CHALLENGE
Tally every line featuring "Take", then give that tally alone.

Scene modeling code data

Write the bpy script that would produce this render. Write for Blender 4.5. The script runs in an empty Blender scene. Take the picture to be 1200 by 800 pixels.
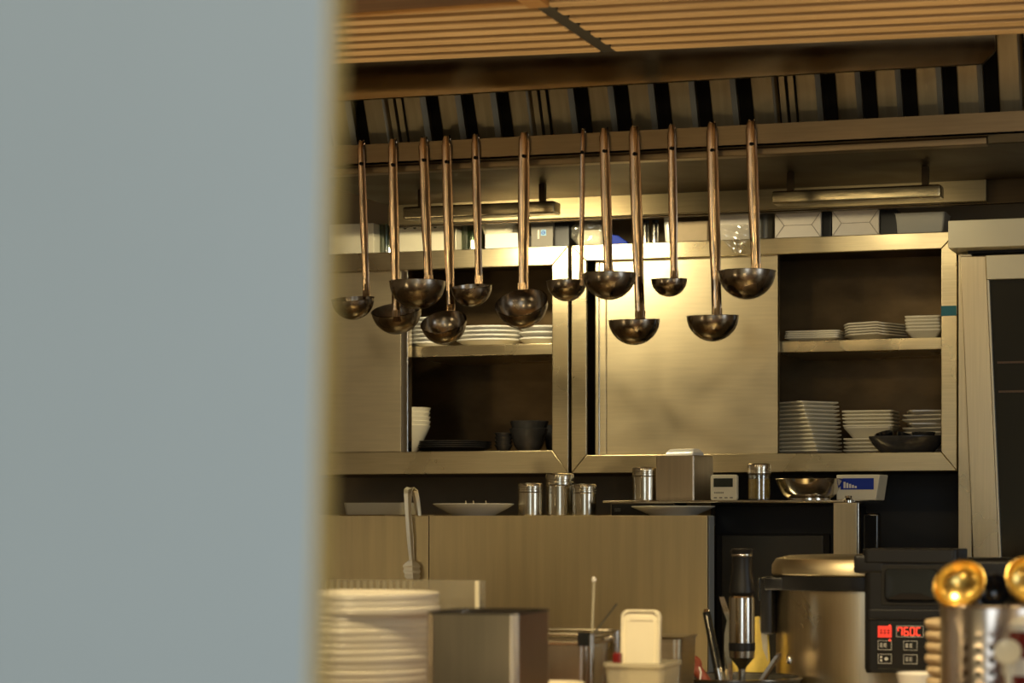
import bpy, bmesh, math, random
from mathutils import Vector, Matrix
random.seed(7)
PI = math.pi
C = bpy.context.scene.collection

# ------------------------------------------------------------------ camera geometry (used to work out real positions)
F = 2833.33; AL = math.radians(18.0); HY = 610.0; CZ = 1.25
SA, CA = math.sin(AL), math.cos(AL)
def depth(px, Y):
    u = (px - 600) / F
    return Y / (CA + u * SA)
def X(px, Y):
    u = (px - 600) / F
    return depth(px, Y) * (-SA + u * CA)
def Z(px, py, Y):
    return CZ + (HY - py) / F * depth(px, Y)
def S(n, px, Y):                      # n pixels at that place -> metres
    return n / F * depth(px, Y)
def P(px, py, Y):
    return Vector((X(px, Y), Y, Z(px, py, Y)))

# ------------------------------------------------------------------ materials
def nodes(name):
    m = bpy.data.materials.new(name); m.use_nodes = True
    nt = m.node_tree
    return m, nt, nt.nodes['Principled BSDF']
def mat(name, col, rough=.5, metal=0., noise=.0, scale=20, spec=.5, coat=0., emit=None, estr=0., bump=0.):
    m, nt, b = nodes(name)
    b.inputs['Base Color'].default_value = (*col, 1)
    b.inputs['Roughness'].default_value = rough
    b.inputs['Metallic'].default_value = metal
    b.inputs['Specular IOR Level'].default_value = spec
    b.inputs['Coat Weight'].default_value = coat
    if emit:
        b.inputs['Emission Color'].default_value = (*emit, 1)
        b.inputs['Emission Strength'].default_value = estr
    if noise or bump:
        tc = nt.nodes.new('ShaderNodeTexCoord'); n = nt.nodes.new('ShaderNodeTexNoise')
        n.inputs['Scale'].default_value = scale; n.inputs['Detail'].default_value = 4
        nt.links.new(tc.outputs['Object'], n.inputs['Vector'])
        if noise:
            r = nt.nodes.new('ShaderNodeValToRGB')
            r.color_ramp.elements[0].position = .3; r.color_ramp.elements[1].position = .7
            r.color_ramp.elements[0].color = (*[c * (1 - noise) for c in col], 1)
            r.color_ramp.elements[1].color = (*[min(1, c * (1 + noise)) for c in col], 1)
            nt.links.new(n.outputs['Fac'], r.inputs['Fac'])
            nt.links.new(r.outputs['Color'], b.inputs['Base Color'])
        if bump:
            bp = nt.nodes.new('ShaderNodeBump'); bp.inputs['Strength'].default_value = bump
            bp.inputs['Distance'].default_value = .002
            nt.links.new(n.outputs['Fac'], bp.inputs['Height']); nt.links.new(bp.outputs['Normal'], b.inputs['Normal'])
    return m
def steel(name, col=(.55, .52, .46), rough=.34, streak=(3, 3, 120), var=.12, smudge=.18, bump=.03):
    """brushed stainless steel: streaks along one direction plus soft smudges in the gloss"""
    m, nt, b = nodes(name)
    b.inputs['Metallic'].default_value = 1.0
    tc = nt.nodes.new('ShaderNodeTexCoord')
    mp = nt.nodes.new('ShaderNodeMapping'); mp.inputs['Scale'].default_value = streak
    nt.links.new(tc.outputs['Object'], mp.inputs['Vector'])
    n1 = nt.nodes.new('ShaderNodeTexNoise'); n1.inputs['Scale'].default_value = 4; n1.inputs['Detail'].default_value = 6
    nt.links.new(mp.outputs['Vector'], n1.inputs['Vector'])
    n2 = nt.nodes.new('ShaderNodeTexNoise'); n2.inputs['Scale'].default_value = 6; n2.inputs['Detail'].default_value = 3
    n2.inputs['Distortion'].default_value = .6
    nt.links.new(tc.outputs['Object'], n2.inputs['Vector'])
    cr = nt.nodes.new('ShaderNodeValToRGB')
    cr.color_ramp.elements[0].color = (*[c * (1 - var) for c in col], 1)
    cr.color_ramp.elements[1].color = (*[min(1, c * (1 + var)) for c in col], 1)
    cr.color_ramp.elements[0].position = .3; cr.color_ramp.elements[1].position = .7
    nt.links.new(n1.outputs['Fac'], cr.inputs['Fac']); nt.links.new(cr.outputs['Color'], b.inputs['Base Color'])
    mr = nt.nodes.new('ShaderNodeMapRange')
    mr.inputs['From Min'].default_value = .3; mr.inputs['From Max'].default_value = .7
    mr.inputs['To Min'].default_value = max(.02, rough - smudge / 2); mr.inputs['To Max'].default_value = rough + smudge / 2
    nt.links.new(n2.outputs['Fac'], mr.inputs['Value']); nt.links.new(mr.outputs['Result'], b.inputs['Roughness'])
    bp = nt.nodes.new('ShaderNodeBump'); bp.inputs['Strength'].default_value = bump; bp.inputs['Distance'].default_value = .002
    nt.links.new(n1.outputs['Fac'], bp.inputs['Height']); nt.links.new(bp.outputs['Normal'], b.inputs['Normal'])
    return m
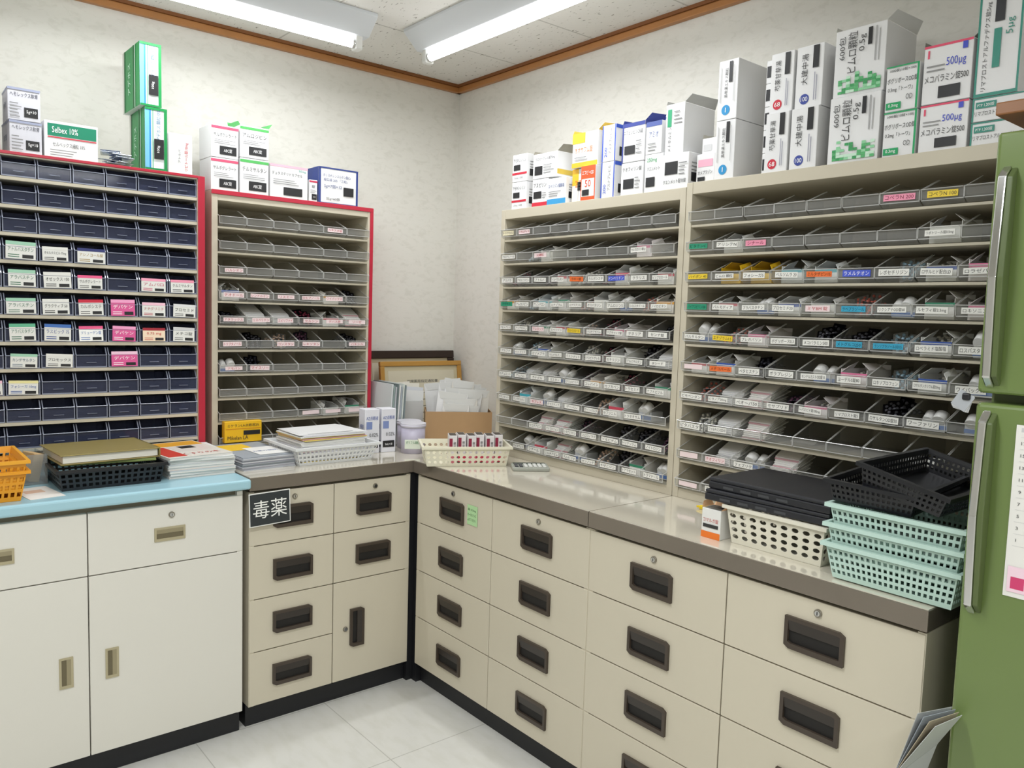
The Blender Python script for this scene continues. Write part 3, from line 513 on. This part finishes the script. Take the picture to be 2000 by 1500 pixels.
# ---------------------------------------------------------------- refrigerator
FG=M('#6b7f45',.26,noise=.02,ns=3,coat=.5);FGD=M('#566439',.4)
fo=(2.92,-.36,0);fx=-.70
root=thing('refrigerator','green two-door refrigerator with long chrome handles','refrigerator',fo,'R')
b=MB();b.box(2.615,3.225,-.645,-.04,.05,1.745,FGD,.006);b.box(2.63,3.21,-.62,-.06,0,.05,BLK);part(root,'body',fo,b)
for (a,c) in ((1.285,1.745),(.09,1.268)):
    b=MB();b.box(2.61,3.23,fx,-.65,a,c,FG,.008,seg=3);b.box(2.62,3.22,-.652,-.644,a+.01,c-.01,M('#2a2c28',.7));po=(2.92,fx,a);p=part(root,'door',fo,b,org=po)
    h0,h1=(a+.01,a+.40) if a>1 else (.88,1.255)
    b=MB();b.prism([(2.624,fx,h0),(2.624,fx-.022,h0+.02),(2.624,fx-.032,(h0+h1)/2),(2.624,fx-.022,h1-.02),(2.624,fx,h1),(2.624,fx-.010,h1-.03),(2.624,fx-.022,(h0+h1)/2),(2.624,fx-.010,h0+.03)],(.014,0,0),CHROME,.002)
    b.prism([(2.638,fx,h0+.004),(2.638,fx-.020,h0+.022),(2.638,fx-.030,(h0+h1)/2),(2.638,fx-.020,h1-.022),(2.638,fx,h1-.004)],(.010,0,0),FGD,.002);part(p,'handle',po,b,label='long chrome and green door handle')
def sheet(name,label,cat,u0,u1,z0,z1,items,base='#e8e6e0'):
    b=MB();b.box(u0,u1,fx-.0018,fx-.0006,z0,z1,M(base,.6));k=0
    for a in items:
        k+=1;e=fx-.002-.00003*k;w=u1-u0;h=z1-z0
        if a[0]=='r': b.face([(u0+w*a[1],e,z0+h*a[3]),(u0+w*a[2],e,z0+h*a[3]),(u0+w*a[2],e,z0+h*a[4]),(u0+w*a[1],e,z0+h*a[4])],M(a[5],.5))
        else: b.text(a[1],(u0+w*a[2],e,z0+h*a[3]),(1,0,0),(0,0,1),w*a[4],h*a[5],M(a[6],.5))
    thing(name,label,cat,((u0+u1)/2,fx-.001,z0),'R',b)
cal=[('r',.03,.97,.96,.985,'#c8c8c8')]+[('r',.03,.97,.3+.07*r,.3015+.07*r,'#c8c8c8') for r in range(10)]+[('t',str(r*2+1+c*15),.05+.137*c,.335+.07*r,.035,.018,'#555555') for c in range(7) for r in range(9) if r*2+1+c*15<=31]+[('r',.02,.95,.03,.18,'#f2d4e0'),('r',.04,.12,.05,.12,'#d04070')]
sheet('wall_calendar','white monthly calendar with pink border on the refrigerator door','calendar',2.680,2.95,.93,1.235,cal)
sheet('paper_notice','white printed notice with red strip on the refrigerator door','notice',2.682,2.90,1.37,1.62,[('r',0,1,0,.04,'#d05060')]+lines(.04,.9,.15,.85,9,'#aab0b0'),'#dfe6e6')
b=MB();
for i in range(4):
    m=Matrix.Translation((2.60,-.75,.64))@Matrix.Rotation(.25+.08*i,4,'Y')@Matrix.Rotation(-.25+.05*i,4,'Z');b.box(-.01+.004*i,.0+.004*i-.009,-.055,.04,-.09,.06,M(['#b0b2b0','#98a0a8','#b4a890','#c0c2c0'][i],.4),0,m)
thing('leaflet_bundle','bundle of hanging leaflets at the refrigerator edge','leaflets',(2.60,-.70,.55),'R',b,kind='stuff')
b=MB()
for i in range(4):
    m=Matrix.Translation((2.600,fx-.004-.001*i,1.268))@Matrix.Rotation(.25+.10*i,4,'Y');b.box(-.022,.006,-.0008,0,-.020,.012,M(['#c6c6c4','#b8bcc0','#d0d0ce','#a8acb0'][i],.6),0,m)
b.box(2.590,2.604,fx-.012,fx-.004,1.270,1.283,BLK,.003)
thing('memo_slips','small white memo slips held by a black clip at the refrigerator','memo papers',(2.6,fx,1.25),'R',b)
b=MB();b.box(2.60,3.24,-.69,-.30,1.777,1.800,M('#8a5c36',.45,noise=.15,ns=14),.003);b.box(2.64,2.66,-.66,-.34,1.7465,1.777,M('#75481f',.5));b.box(3.18,3.20,-.66,-.34,1.7465,1.777,M('#75481f',.5))
thing('wooden_board','varnished wooden board on low feet on top of the refrigerator','board',(2.92,-.5,1.7465),'R',b)
carton('R',2.660,2.80,-.68,.15,1.801,1.985,'#e0e4d8',[('r',0,1,.50,1,'#8ab83a'),('r',.1,.5,.62,.7,'#f0f4e0')],[('r',0,1,.5,1,'#7aa832')],'white and yellow-green carton on the wooden board')
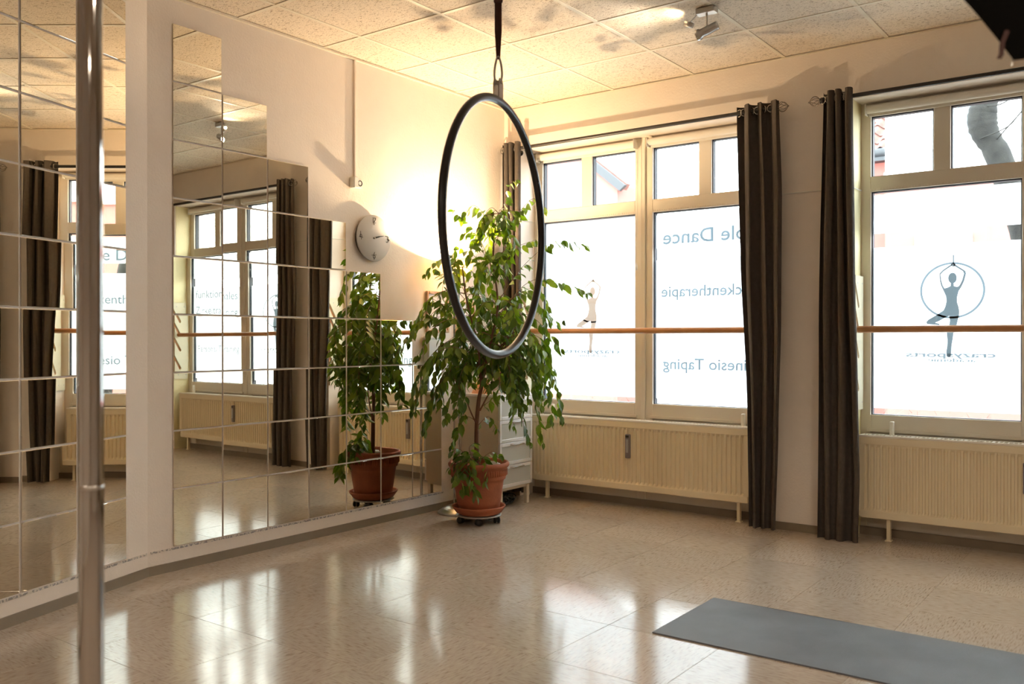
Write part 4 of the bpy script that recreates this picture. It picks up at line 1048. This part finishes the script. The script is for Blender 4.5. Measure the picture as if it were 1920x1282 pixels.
# gable house farther left, seen through the window behind the plant
gh = thing('gable_house', 'pale pink gabled house with grey verge board farther down the street', 'building', (-13, 20, -.5))
obj('wall', MB().prism([(-16.5, -.5), (-10.25, -.5), (-10.25, 4.75), (-13.5, 7.0), (-16.5, 4.55)], lambda p, d_: (p[0], d_, p[1]), 17.8, 18.8), 'plaster_pink', gh)
obj('verge_board', MB().prism([(-10.15, 4.56), (-10.0, 4.68), (-13.5, 7.45), (-13.5, 7.25)], lambda p, d_: (p[0], d_, p[1]), 17.70, 17.8), 'gutter', gh)
obj('roof', MB().prism([(-10.1, 4.6), (-10.0, 4.72), (-13.5, 7.5), (-17.2, 4.72), (-17.1, 4.55), (-13.5, 7.35)], lambda p, d_: (p[0], d_, p[1]), 17.8, 17.95), 'roof', gh)
# tree
tr_ = thing('street_tree', 'thick leaning tree trunk with mossy bark outside the right window', 'tree', (-.9, 9.5, -.5))
tp = [(-.75, 9.5, -.5), (-.95, 9.5, 1.2), (-1.13, 9.5, 2.1), (-1.34, 9.5, 2.87), (-1.47, 9.5, 3.16), (-1.50, 9.5, 3.32), (-1.47, 9.5, 3.47), (-1.38, 9.55, 3.9), (-1.25, 9.6, 5.2)]
tt_ = smooth_path(tp, 6); n_ = len(tt_)
rn = random.Random(3)
obj('trunk', MB().tube(tt_, [(.118 - .018*i/(n_-1) + (.018 if abs(tt_[i].z-3.28) < .12 else 0))*rn.uniform(.93, 1.07) for i in range(n_)], 16), 'tree_bark', tr_)
for a in ([(-1.4, 9.45, 3.05), (-1.2, 9.3, 3.22), (-.9, 9.2, 3.5), (-.5, 9.1, 3.7)], [(-1.45, 9.4, 3.4), (-1.3, 9.3, 3.38), (-1.15, 9.3, 3.5), (-1.0, 9.3, 3.8)], [(-1.5, 9.4, 3.1), (-1.25, 9.25, 3.15), (-1.05, 9.2, 3.3), (-.6, 9.2, 3.2), (-.2, 9.2, 3.0)]):
    obj('twig', MB().tube(smooth_path(a, 5), .006, 6), 'tree_bark', tr_)
t2 = thing('street_tree', 'broad grey tree trunk outside the window behind the fig plant', 'tree', (-1.4, 10.2, -.5))
obj('trunk', MB().tube(smooth_path([(-1.0, 10.6, -.5), (-1.0, 10.6, 2), (-.85, 10.7, 4), (-.6, 10.8, 6)], 6), .20, 16), 'tree_bark', t2)
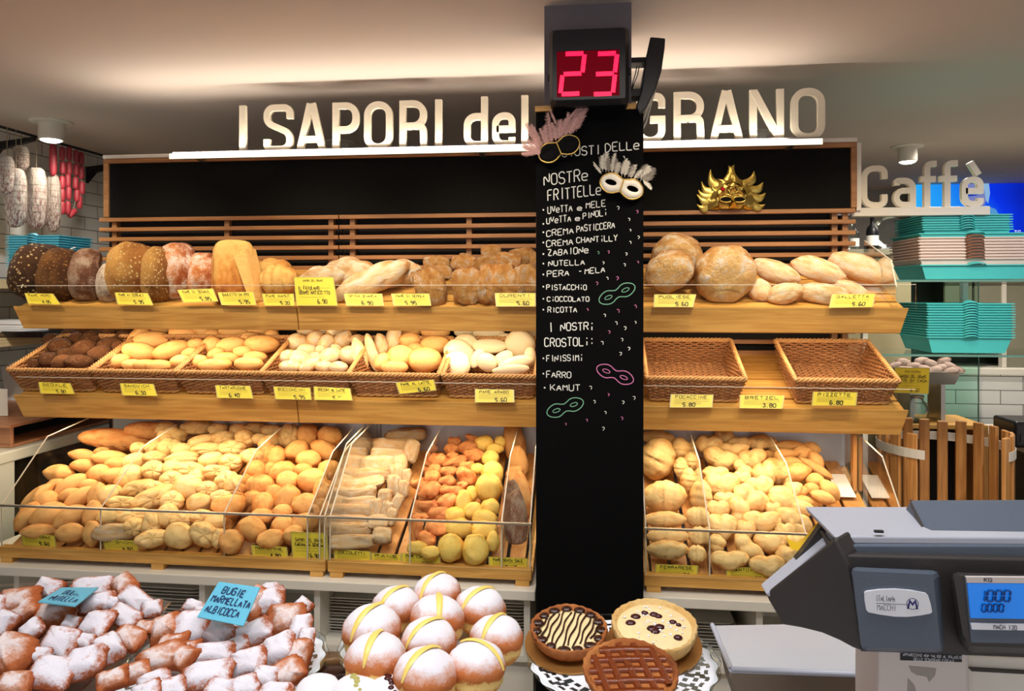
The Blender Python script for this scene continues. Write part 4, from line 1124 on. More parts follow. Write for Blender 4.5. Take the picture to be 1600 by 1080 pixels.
def dome(kind, px, py, R_, H, az, lift, label, Yc):
    """loaf standing on its edge, its dome towards azimuth az"""
    p = at(px, py, Yc)
    az, H = (-148 if az < -112 else -128), H*1.02
    a, t = math.radians(az), math.radians(lift)
    z = Vector((math.cos(a)*math.cos(t), math.sin(a)*math.cos(t), math.sin(t)))
    x = z.orthogonal().normalized(); x = (Vector((0, 0, 1))-z*z.z).normalized(); y = z.cross(x)
    m = Matrix.Translation(p) @ Matrix((x, y, z)).transposed().to_4x4() @ Matrix.Diagonal((R_, R_*0.98, H, 1))
    o = put_roll('round_loaf', kind, m, label, 'bread', None)
dome('dome_seed_dark', 64, 427, 0.118, 0.105, -132, 8, 'large dark seeded loaf standing at the left end of the top shelf', 2.72)
dome('dome_seed_brown', 98, 431, 0.105, 0.090, -128, 4, 'dark brown grainy loaf standing second from left on the top shelf', 2.71)
dome('dome_rye', 140, 431, 0.106, 0.072, -122, 4, 'dusty grey brown loaf standing third from left on the top shelf', 2.71)
dome('dome_rye_fl', 175, 442, 0.080, 0.055, -125, 4, 'small floury loaf tucked between the dusty loaf and the seeded one', 2.70)
dome('dome_seed_pale', 209, 426, 0.118, 0.100, -120, 10, 'large pale crusted loaf with seeds on its lower half, top shelf left', 2.72)
dome('dome_seed_pale', 251, 430, 0.112, 0.070, -125, 4, 'seeded golden loaf standing just left of the flour dusted one', 2.70)
dome('dome_floury', 275, 424, 0.112, 0.075, -105, 8, 'orange loaf with a white flour patch, top shelf left', 2.72)
dome('dome_floury', 317, 430, 0.088, 0.070, -100, 6, 'smaller flour dusted loaf between the floury orange loaf and the golden block', 2.73)
# tall golden block loaf with a cut face
def f_brick(v):
    p = sup(v, 0.35, 0.4); p.z *= 1+0.10*p.x
    return p
unit('brick_loaf', f_brick, 1, B['golden'], nu=40, nv=24, disp=0.06)
q = thing('block_loaf', 'tall golden block loaf standing with its cut face to the right', 'bread', at(367, 428, 2.70))
mi = loaf_mtx(at(364, 427, 2.70), -55, 6, 0.060, 0.075, 0.118, 0)
o = link('crust', UNIT['brick_loaf'][0], q); o.matrix_world = mi
o.matrix_parent_inverse = Matrix.Translation(-q.location)
fc = MB().prism([at(364, 401, 2.652), at(382, 387, 2.672), at(402, 470, 2.652), at(391, 476, 2.632)], (0.02, 0.055, 0.0))
o = fc.obj('cut_face', B['cut'], q, label='smooth cut side'); o.matrix_parent_inverse = Matrix.Translation(-q.location); bevel(o, 0.004, 2)
# sliced-looking plaited golden loaves
def f_ring(v):
    s = abs(math.sin(v.x*5.5+0.5*math.atan2(v.z, v.y)))
    k = 0.72+0.30*s**0.5
    return Vector((v.x, v.y*k, v.z*k))
unit('ridged_loaf', f_ring, 2, B['golden'], nu=44, nv=40, disp=0.03)
for px, py, a, b, ang, Yc, lb in [(414, 426, 44, 22, 12, 2.78, 'ridged golden loaf behind, right of the block loaf'), (436, 438, 31, 26, 8, 2.68, 'shorter ridged golden loaf in front of the other, left of the big yellow card')]:
    p = at(px, py, Yc)
    put_roll('ridged_loaf', 'ridged_loaf', in_view(None, px, py, a, b, ang, p, '', 0.9, roll=0.0, tilt=25), lb, 'bread', None)
# floury plaits
def f_plait(v):
    t = math.atan2(v.z, v.y); s = abs(math.sin(v.x*4.2+t*1.0))
    k = (0.78+0.26*s**0.55)*(1-v.x*v.x)**0.10
    return Vector((v.x, v.y*k, v.z*k))
unit('plaited_loaf', f_plait, 3, B['plait'], nu=48, nv=36, disp=0.05)
for i, (px, py, a, b, ang, Yc, lb) in enumerate([(507, 432, 38, 18, 8, 2.74, 'floury plaited loaf end showing behind the big yellow card'), (556, 428, 46, 25, -15, 2.80, 'golden plaited loaf lying behind the long floury one'), (580, 439, 66, 22, 24, 2.70, 'long floury plaited loaf lying slanted on the middle of the top shelf'), (618, 427, 42, 22, 8, 2.78, 'golden brown plaited loaf at the right of the floury plaits')]):
    p = at(px, py, Yc)
    put_roll('plaited_loaf', 'plaited_loaf', in_view(None, px, py, a, b, ang, p, '', 0.85, roll=0.2), lb, 'bread', None, i)
# crusty golden rolls with a cross fold, two layers
def f_fold(v):
    p = sup(v, 0.7, 0.7)
    g = math.exp(-(v.x/0.10)**2)+math.exp(-(v.z/0.12)**2)*0.6
    return p*(1-0.10*g+0.05*math.sin(7*v.x+4*v.z))
unit('folded_roll', f_fold, 4, bread('crust_folded', (128, 62, 20), (190, 114, 46), (230, 170, 94), bump=0.8, flour=0.02, floured_top=False), nu=40, nv=24, disp=0.12)
FR = [(673,452,24,34,12),(731,447,25,31,4),(767,445,20,34,-2),(785,446,26,34,-6),(822,442,21,30,0),(682,412,21,13,0),(725,411,20,13,0),(759,412,21,13,18),(767,394,16,12,0),(795,408,20,14,-10),(815,402,22,15,10),(690,425,18,13,-10),(836,408,8,14,0),(655,440,12,18,20),(726,400,9,5,0)]
order = rows(FR, 14)
for i, (px, py, a, b, ang) in enumerate(FR):
    Yc = 2.675 if py > 435 else (2.73 if py > 405 else 2.80)
    p = at(px, py, Yc); k, j, n = order[i]
    put_roll('folded_roll', 'folded_roll', in_view(None, px, py, a, b, ang, p, '', 0.8, roll=0.0), 'crusty folded loaf, %s, top shelf left of pillar' % pos_words(k, j, n), 'bread', 'folded loaves on the top shelf', i)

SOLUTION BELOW
3